__Source material__

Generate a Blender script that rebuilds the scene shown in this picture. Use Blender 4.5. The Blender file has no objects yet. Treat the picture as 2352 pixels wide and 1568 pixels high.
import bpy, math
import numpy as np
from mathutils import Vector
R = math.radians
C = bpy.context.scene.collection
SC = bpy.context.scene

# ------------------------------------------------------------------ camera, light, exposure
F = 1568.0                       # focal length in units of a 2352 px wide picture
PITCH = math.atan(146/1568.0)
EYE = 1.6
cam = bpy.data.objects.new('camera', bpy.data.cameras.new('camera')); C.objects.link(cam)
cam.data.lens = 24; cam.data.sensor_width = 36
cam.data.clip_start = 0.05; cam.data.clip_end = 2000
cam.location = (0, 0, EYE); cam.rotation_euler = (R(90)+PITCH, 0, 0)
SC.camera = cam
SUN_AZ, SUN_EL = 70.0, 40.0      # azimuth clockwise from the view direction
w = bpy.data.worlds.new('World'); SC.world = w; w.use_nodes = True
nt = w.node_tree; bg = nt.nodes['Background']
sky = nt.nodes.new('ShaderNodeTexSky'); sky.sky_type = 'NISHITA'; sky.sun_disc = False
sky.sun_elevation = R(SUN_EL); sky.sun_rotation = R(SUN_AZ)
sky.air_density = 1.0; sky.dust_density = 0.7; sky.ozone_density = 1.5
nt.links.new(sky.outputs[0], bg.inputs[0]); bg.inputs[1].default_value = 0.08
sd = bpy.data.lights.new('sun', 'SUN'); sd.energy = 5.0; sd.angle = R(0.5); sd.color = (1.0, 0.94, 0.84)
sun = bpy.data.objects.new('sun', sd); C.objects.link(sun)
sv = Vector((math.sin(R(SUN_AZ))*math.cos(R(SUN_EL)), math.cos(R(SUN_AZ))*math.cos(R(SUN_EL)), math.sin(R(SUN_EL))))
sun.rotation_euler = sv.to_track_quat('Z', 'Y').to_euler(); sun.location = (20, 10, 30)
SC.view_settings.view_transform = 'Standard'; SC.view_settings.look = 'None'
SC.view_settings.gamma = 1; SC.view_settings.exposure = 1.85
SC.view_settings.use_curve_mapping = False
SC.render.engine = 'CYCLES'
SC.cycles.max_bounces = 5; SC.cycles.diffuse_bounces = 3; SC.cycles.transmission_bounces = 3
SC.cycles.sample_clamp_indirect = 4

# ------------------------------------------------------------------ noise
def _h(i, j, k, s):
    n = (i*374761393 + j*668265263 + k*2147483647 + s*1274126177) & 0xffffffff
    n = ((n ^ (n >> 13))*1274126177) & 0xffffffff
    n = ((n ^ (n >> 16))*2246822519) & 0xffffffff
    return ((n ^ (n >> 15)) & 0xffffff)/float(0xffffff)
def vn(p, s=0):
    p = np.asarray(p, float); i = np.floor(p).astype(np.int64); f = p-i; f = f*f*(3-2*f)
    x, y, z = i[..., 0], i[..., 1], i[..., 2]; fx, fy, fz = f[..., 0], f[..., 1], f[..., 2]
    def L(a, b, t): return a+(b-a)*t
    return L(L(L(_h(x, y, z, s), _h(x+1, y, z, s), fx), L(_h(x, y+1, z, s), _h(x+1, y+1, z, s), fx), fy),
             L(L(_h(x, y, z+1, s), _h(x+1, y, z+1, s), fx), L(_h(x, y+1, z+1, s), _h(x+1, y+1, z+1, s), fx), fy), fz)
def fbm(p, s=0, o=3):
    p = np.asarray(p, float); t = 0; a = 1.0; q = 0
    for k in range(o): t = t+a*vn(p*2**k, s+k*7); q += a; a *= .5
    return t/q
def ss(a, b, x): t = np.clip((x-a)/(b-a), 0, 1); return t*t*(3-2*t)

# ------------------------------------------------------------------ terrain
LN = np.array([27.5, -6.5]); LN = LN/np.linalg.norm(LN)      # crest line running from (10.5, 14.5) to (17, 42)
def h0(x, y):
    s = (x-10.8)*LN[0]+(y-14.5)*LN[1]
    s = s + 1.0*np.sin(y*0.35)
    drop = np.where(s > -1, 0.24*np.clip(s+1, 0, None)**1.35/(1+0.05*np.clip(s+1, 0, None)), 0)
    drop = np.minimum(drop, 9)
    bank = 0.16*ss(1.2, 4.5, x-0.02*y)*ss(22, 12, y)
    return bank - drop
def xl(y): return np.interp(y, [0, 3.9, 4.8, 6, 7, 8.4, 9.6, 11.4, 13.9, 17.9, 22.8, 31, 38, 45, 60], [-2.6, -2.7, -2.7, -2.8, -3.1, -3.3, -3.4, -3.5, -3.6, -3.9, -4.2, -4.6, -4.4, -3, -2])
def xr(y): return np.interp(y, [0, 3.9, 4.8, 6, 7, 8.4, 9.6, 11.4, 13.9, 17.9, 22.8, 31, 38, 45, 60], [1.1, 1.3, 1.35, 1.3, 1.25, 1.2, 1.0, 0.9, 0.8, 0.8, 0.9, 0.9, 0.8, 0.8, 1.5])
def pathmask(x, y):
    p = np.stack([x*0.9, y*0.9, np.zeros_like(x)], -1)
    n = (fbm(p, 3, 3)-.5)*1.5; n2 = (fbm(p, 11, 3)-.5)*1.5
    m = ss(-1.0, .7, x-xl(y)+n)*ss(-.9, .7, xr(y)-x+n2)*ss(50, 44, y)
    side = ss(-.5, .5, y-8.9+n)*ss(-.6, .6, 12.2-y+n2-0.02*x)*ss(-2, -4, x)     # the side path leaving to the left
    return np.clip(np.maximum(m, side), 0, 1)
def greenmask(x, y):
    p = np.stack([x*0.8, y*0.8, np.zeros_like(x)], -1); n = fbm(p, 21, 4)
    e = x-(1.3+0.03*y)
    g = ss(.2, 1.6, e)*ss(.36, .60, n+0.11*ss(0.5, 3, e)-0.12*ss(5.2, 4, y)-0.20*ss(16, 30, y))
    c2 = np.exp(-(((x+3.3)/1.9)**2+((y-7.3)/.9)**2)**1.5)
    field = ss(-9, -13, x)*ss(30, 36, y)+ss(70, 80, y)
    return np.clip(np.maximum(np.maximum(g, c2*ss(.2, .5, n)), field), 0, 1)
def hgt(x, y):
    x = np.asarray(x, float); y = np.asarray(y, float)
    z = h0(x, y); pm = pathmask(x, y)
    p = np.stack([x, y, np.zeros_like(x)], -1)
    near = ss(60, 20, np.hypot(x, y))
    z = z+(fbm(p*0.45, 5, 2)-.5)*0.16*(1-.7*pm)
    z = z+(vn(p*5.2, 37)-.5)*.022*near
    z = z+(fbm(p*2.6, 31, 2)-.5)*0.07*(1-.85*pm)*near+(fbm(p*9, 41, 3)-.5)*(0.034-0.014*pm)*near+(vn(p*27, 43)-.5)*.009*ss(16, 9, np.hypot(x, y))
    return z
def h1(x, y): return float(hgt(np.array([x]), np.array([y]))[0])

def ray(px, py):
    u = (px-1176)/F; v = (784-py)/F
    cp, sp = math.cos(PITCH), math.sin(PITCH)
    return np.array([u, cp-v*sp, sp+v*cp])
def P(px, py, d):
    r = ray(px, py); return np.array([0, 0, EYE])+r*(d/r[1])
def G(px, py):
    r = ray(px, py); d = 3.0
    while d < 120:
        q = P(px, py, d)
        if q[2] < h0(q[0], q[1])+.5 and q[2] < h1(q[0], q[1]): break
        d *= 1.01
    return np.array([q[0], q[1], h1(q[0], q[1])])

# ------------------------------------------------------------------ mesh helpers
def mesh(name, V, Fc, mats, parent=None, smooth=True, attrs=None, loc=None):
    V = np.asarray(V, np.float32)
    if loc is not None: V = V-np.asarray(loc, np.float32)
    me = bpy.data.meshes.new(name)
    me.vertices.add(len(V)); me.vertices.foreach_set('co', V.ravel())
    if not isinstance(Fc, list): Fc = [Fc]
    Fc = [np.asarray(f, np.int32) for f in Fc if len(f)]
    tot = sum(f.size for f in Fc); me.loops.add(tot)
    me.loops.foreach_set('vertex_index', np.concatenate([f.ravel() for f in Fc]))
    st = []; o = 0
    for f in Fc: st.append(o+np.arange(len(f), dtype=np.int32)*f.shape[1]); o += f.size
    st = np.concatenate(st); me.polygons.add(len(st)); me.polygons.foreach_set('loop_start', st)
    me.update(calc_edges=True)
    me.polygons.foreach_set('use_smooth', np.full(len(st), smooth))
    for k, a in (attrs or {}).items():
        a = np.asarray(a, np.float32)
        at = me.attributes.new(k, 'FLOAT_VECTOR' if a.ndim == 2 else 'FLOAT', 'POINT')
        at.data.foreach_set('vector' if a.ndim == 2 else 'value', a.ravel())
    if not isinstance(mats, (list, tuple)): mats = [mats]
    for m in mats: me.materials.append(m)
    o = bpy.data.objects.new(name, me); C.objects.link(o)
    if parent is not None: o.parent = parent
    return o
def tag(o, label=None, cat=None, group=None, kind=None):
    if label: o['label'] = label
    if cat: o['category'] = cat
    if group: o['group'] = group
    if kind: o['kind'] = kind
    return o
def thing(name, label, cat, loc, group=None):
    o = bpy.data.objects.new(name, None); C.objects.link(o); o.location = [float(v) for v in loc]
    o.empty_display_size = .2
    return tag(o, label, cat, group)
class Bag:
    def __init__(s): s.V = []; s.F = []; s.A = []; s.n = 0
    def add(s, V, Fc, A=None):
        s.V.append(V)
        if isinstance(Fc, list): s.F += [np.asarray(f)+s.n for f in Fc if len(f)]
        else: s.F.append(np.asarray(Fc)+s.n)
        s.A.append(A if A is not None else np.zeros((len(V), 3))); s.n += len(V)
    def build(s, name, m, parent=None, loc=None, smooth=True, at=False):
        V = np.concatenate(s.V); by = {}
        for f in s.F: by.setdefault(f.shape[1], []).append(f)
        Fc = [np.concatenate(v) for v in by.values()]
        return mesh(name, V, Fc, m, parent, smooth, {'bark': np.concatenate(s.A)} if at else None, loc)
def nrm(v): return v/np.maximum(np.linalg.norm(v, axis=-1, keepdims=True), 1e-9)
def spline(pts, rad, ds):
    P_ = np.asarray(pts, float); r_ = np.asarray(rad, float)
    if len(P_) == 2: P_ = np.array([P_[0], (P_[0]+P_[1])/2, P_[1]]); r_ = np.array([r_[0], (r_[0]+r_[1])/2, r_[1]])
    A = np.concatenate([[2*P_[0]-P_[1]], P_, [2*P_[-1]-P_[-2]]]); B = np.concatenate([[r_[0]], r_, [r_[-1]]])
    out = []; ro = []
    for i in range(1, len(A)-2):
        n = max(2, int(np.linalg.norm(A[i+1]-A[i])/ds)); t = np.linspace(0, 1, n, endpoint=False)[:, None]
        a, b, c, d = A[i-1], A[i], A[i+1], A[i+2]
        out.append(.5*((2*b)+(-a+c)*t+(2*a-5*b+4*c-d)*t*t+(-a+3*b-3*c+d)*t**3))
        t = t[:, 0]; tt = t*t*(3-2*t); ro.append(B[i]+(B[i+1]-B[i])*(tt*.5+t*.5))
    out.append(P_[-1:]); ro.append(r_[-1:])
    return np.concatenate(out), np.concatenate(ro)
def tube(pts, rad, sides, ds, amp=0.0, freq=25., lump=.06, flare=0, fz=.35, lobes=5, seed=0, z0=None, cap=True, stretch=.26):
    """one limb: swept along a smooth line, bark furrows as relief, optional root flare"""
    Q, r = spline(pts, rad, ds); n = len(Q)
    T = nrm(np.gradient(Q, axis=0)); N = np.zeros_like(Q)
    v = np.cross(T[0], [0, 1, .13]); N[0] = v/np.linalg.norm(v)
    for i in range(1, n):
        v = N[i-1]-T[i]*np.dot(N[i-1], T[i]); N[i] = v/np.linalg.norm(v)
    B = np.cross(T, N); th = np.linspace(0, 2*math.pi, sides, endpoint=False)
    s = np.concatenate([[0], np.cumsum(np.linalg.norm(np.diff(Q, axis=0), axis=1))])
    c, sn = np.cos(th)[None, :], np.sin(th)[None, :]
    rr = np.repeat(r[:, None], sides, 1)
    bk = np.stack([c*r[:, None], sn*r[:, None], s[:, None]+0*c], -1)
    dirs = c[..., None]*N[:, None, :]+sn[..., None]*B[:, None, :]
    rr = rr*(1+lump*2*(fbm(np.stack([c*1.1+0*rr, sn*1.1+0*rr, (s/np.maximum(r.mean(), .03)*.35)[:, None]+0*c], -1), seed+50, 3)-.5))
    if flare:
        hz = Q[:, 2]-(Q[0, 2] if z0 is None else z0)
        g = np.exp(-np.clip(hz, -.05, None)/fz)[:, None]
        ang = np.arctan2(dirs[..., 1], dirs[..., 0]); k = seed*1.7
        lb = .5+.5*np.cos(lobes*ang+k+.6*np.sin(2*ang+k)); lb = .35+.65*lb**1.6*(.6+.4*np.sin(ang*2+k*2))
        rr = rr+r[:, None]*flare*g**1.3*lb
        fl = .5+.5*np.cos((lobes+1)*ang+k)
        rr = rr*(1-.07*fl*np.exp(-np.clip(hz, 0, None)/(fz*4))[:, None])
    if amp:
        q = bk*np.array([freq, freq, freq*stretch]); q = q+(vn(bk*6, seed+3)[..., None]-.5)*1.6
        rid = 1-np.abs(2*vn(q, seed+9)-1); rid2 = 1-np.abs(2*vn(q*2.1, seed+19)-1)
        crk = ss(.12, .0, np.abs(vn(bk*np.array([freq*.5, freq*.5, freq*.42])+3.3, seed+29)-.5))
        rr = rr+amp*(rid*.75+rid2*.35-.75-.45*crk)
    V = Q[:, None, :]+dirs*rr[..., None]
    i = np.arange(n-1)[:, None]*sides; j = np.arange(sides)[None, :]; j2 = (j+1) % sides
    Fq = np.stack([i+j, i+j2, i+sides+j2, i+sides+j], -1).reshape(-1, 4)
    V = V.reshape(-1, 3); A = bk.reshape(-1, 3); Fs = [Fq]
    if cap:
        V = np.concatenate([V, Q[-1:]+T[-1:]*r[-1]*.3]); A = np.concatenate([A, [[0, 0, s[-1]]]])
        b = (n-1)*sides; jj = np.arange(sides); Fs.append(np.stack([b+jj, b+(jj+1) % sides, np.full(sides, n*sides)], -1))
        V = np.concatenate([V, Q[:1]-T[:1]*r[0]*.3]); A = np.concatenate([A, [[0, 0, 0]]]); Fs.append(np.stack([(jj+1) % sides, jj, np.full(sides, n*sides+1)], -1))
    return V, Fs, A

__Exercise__
Return the lines above precisely as they appear, beginning at the first line and ending at the line with "SC = bpy.context.scene", and nothing after it.

__The answer__
Generate a Blender script that rebuilds the scene shown in this picture. Use Blender 4.5. The Blender file has no objects yet. Treat the picture as 2352 pixels wide and 1568 pixels high.
import bpy, math
import numpy as np
from mathutils import Vector
R = math.radians
C = bpy.context.scene.collection
SC = bpy.context.scene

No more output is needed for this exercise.